It all seemed so lovely about a month and a half ago, didn’t it? Your strategic plan was pretty and perfect and covered with Corporate Overlord lipstick. Your operating plan was mostly finished, except for those murky bits in the fourth quarter. Your , battered and bruised budget, was finally locked down, and the holidays beckoned.

Scary Santa head at dollarama 2

Just you wait. You don’t even know it yet, but someone you’ve probably never heard of is just discovering that their cost assumptions were wrong last October. Way wrong. By mid-February, your precious strategy will be­­ unravelling faster than Justin Bieber, your operating plan will be skidding sideways and the Keebler Elves will be re-forecasting their butts off, and not in a good way. You need some insurance, my friends.

May I suggest you spend some time now getting very intimate with your pricing? I know, I know, it’s such a dirty word.

The Sales Squirrels view pricing somewhat differently. Their Daddy, in this case, is quota, commission and making it to the fancy sales club trip next Fall. So the price book our product managers worked so hard to build and defend is really just a lovely guideline. They’ll start by knocking ten percent off because ”it’s really tough out there and you just have no idea how brutal the competition is and besides, this deal is a whopper if we can just get in the door with a really great price point we can totally get the rest of the business at full price…” We don’t like to speak of such things. That’s for product managers and sales to fight about, not marketers. But it is our thing, or at least it should be and here’s why: product managers typically own the P&L for their bits and pieces. Their job is to figure out the COGS (cost of goods sold), add in a healthy margin and put a price sticker on the whole thing that more or less matches where you want to position the product in the market.

Then they start the discounting.

Marketers often stand on the sidelines lurching between creating their own P&L threats with random discounts and bundles and trying to create added value with a client golf tournament and a newsletter.

We should be the grown ups I this bun fight, in my view. Not because it’s actually a winnable fight; far from it. But because good pricing is our way out of a plan that’s not working and a budget that’s disappearing faster than common sense at Disney World. The first thing we ought to do is to raise our prices.

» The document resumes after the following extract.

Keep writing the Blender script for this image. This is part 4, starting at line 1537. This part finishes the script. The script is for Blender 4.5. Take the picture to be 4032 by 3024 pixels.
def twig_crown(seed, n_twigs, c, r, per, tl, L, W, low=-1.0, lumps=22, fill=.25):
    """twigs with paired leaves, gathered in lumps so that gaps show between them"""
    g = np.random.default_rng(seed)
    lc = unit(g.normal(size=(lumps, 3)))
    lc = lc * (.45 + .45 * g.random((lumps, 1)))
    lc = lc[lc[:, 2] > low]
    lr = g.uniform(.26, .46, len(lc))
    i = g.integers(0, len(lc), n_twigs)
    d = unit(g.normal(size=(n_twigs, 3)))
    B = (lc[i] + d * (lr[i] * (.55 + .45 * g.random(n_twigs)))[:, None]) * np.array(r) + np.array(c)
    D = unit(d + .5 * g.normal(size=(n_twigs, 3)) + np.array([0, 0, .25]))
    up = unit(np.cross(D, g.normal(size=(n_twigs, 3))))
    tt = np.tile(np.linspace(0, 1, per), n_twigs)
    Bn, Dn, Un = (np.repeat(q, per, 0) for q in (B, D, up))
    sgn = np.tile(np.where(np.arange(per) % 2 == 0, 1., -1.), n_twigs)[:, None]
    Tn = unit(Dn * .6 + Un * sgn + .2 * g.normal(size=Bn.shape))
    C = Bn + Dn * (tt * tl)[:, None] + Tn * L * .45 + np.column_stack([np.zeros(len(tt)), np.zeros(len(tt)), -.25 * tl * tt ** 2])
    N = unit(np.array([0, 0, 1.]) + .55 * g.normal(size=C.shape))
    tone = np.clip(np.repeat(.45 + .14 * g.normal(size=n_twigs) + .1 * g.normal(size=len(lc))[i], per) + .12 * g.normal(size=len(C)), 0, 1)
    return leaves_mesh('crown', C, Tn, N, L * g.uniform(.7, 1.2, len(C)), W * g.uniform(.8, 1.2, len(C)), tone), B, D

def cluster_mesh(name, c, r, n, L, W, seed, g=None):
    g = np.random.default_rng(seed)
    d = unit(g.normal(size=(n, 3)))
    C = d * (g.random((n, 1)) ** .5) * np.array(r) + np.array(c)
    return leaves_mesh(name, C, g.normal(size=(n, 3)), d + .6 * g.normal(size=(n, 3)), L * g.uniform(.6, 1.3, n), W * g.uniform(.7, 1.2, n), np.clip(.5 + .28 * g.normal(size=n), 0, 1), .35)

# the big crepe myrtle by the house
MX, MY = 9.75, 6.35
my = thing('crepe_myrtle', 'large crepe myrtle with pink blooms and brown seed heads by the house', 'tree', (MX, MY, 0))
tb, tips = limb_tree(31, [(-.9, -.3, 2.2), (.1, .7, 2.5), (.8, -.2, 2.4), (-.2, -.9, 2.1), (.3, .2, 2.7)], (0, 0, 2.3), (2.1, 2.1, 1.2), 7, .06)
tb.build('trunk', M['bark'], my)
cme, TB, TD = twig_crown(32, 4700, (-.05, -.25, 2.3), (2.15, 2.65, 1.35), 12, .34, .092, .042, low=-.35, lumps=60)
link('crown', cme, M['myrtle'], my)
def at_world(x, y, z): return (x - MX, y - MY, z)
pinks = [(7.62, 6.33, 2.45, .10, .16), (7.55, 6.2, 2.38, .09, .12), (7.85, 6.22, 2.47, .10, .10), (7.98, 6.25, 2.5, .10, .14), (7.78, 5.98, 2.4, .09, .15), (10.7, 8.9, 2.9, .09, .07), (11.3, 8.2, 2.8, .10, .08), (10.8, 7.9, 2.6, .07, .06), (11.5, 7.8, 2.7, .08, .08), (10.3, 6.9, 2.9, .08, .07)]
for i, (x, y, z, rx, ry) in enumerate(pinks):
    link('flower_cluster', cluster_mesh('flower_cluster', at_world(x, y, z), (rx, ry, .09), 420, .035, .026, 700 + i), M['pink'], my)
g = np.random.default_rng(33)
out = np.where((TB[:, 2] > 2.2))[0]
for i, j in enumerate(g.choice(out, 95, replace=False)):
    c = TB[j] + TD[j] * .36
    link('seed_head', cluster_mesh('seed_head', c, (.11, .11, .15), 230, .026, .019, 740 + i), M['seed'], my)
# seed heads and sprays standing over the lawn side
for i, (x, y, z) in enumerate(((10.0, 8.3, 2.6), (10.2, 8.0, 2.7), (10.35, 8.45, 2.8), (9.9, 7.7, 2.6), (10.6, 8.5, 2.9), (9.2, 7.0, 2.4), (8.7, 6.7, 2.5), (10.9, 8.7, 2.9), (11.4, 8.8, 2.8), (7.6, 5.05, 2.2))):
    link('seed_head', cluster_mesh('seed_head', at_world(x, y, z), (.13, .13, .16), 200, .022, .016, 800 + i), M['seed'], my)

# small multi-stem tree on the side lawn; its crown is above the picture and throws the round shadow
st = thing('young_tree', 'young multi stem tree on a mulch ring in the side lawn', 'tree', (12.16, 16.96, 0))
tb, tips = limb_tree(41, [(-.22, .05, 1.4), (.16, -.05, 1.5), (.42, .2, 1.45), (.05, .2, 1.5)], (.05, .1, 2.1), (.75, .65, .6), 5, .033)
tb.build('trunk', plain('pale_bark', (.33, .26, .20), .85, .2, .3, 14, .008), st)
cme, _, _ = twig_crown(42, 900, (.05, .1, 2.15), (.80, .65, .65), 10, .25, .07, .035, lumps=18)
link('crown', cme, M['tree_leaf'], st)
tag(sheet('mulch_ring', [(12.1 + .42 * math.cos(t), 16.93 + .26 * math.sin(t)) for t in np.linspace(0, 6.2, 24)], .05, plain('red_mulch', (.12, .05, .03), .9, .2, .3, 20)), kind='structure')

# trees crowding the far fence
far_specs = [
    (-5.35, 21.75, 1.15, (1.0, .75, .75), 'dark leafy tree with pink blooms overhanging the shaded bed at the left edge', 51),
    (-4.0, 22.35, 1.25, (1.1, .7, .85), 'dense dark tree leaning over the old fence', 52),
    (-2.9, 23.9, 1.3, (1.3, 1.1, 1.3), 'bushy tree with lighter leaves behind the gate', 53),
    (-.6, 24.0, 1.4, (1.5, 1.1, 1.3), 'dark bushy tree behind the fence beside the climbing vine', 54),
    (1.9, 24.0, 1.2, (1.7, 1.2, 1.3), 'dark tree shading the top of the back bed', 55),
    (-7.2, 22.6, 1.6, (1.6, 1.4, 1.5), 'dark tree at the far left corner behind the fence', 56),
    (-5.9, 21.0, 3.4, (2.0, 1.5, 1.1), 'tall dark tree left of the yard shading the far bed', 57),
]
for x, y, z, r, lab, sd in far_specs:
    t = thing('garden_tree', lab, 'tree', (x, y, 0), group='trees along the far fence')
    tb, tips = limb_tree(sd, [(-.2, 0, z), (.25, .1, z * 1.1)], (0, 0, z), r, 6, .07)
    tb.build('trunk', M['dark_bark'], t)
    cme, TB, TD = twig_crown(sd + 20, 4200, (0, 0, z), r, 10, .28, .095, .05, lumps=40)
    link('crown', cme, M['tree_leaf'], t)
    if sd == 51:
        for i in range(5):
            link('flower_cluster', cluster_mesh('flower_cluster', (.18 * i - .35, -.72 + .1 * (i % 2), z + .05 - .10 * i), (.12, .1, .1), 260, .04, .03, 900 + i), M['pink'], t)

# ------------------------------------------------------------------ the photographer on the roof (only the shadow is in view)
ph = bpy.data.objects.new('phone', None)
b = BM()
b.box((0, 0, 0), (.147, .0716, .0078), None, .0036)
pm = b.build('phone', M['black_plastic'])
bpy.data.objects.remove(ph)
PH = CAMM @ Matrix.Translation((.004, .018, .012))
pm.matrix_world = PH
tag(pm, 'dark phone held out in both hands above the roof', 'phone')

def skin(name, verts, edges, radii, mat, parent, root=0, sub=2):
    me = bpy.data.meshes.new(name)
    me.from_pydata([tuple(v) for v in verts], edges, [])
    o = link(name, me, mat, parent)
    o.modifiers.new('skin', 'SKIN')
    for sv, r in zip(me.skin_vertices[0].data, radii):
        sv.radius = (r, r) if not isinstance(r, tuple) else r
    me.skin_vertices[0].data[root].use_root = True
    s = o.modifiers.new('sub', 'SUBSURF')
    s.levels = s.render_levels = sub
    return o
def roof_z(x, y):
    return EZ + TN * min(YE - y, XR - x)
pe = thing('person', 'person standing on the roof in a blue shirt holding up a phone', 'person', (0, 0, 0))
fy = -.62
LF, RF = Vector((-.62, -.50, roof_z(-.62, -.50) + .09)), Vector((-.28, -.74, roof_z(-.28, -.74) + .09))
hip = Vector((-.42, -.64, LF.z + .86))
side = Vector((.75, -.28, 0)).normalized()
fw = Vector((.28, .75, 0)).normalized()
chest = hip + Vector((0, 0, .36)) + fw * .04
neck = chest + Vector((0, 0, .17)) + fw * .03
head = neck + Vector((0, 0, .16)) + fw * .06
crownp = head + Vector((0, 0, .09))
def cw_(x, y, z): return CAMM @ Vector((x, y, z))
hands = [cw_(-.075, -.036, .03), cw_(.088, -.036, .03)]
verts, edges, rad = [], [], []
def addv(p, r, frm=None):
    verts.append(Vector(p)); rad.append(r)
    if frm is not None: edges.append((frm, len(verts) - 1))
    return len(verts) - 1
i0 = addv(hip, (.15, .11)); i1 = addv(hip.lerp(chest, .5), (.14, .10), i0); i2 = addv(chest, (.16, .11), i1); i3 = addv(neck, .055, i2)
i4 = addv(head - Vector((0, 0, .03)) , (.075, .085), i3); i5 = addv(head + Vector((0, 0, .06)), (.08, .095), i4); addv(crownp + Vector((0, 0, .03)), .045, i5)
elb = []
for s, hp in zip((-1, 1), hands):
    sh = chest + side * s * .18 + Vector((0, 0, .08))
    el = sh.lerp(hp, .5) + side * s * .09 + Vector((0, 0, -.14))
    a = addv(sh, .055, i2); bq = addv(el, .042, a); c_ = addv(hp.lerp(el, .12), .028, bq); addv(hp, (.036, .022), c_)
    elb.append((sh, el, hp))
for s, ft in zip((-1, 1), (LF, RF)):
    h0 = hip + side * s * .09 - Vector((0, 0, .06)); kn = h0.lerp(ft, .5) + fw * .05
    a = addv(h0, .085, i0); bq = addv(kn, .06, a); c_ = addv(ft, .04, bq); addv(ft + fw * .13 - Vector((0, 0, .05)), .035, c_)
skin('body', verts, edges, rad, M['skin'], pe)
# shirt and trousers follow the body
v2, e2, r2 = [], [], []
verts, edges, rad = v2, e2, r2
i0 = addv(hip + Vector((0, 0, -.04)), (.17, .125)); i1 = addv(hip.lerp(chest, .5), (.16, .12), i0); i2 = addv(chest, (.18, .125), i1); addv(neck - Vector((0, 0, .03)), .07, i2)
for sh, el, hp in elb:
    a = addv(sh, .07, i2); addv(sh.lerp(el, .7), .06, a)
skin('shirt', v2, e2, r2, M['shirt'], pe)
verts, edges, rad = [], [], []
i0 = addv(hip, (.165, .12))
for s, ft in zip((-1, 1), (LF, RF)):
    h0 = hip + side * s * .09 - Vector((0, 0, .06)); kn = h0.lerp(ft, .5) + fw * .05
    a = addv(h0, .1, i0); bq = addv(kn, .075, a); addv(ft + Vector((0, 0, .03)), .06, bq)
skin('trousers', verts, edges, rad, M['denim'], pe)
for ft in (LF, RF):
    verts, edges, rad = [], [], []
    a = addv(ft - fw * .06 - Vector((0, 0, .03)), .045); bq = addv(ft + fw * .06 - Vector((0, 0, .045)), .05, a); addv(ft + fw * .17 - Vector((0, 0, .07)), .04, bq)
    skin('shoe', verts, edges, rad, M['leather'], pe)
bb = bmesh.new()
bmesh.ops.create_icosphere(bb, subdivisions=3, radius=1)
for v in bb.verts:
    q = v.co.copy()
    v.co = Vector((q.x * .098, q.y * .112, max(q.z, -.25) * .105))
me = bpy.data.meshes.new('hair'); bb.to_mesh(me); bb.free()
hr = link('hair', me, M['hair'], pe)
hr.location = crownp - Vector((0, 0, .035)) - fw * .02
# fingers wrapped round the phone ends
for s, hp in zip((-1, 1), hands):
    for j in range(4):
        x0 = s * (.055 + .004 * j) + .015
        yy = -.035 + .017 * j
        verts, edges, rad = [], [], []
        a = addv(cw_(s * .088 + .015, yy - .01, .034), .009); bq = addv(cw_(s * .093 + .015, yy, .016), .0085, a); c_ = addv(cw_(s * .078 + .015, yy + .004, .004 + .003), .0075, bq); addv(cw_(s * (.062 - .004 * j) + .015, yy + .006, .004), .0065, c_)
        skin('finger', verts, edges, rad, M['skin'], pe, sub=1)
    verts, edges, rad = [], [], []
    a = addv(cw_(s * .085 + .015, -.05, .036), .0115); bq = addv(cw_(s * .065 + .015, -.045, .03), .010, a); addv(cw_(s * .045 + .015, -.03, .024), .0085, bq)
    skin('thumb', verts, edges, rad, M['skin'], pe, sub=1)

Yup, I said it out loud. If you haven’t raised your prices in more than a year, it’s time. Price increases are a much quicker route to profitability than trying to cut costs. If you haven’t seen the diagram below, it’s a good one and part of McKinsey’s excellent Power of Pricing work. Assuming your fixed and variable costs remain more or less constant, and so does your volume, a one percent increase in price will deliver about an eight percent increase in profits. That’s 50 percent more than you’d see if you cut your variable costs and three times more than one percent volume growth. Plus it’s easier to pull off.

McKinsey Price Model

I know the Squirrels will shriek, Customer Abuse will whine, Productivity Prevention will tell you how difficult it is to change the billing system and one or two of your customers may even get a bit irked. But the product managers will like it and waaaaay up at the top of the house, your Overlords will see improved profitability, and that’s your Daddy.

I don’t know why we don’t like to increase prices. We expect salary increases every year. We build in a few points of inflation to planning assumptions, and we routinely suck up minor increases from our own suppliers. For some reason, though, we don’t want to bump our own prices. Perhaps in industries like hair brushes and cheese it’s a point of pride to offer 2007 pricing. I think it reeks of bad planning and poor strategy. Sooner or later, your prices need to go up or you need to shut your doors. It’s far easier to explain a two or three percent bump once a year than a 20 percent jump once a decade.

Big, occasional increases are more or less guaranteed to send your client scurrying out to RFP with your frantic Squirrels in pursuit and blaming you for the whole thing. Remember this when they squeal about the small price increase letter you are about to send. Remind them also that a small increase is not likely to cross the decision maker’s desk, at least in a larger company. That’s because just like in your company, they assumed things were going to cost a little more. As long as you’re within the definition of a” little bit”, they`re going to roll with it. Yes, even if you are having service issues, even if you are coming to the end of the contract, even if it rains, you get to increase your prices.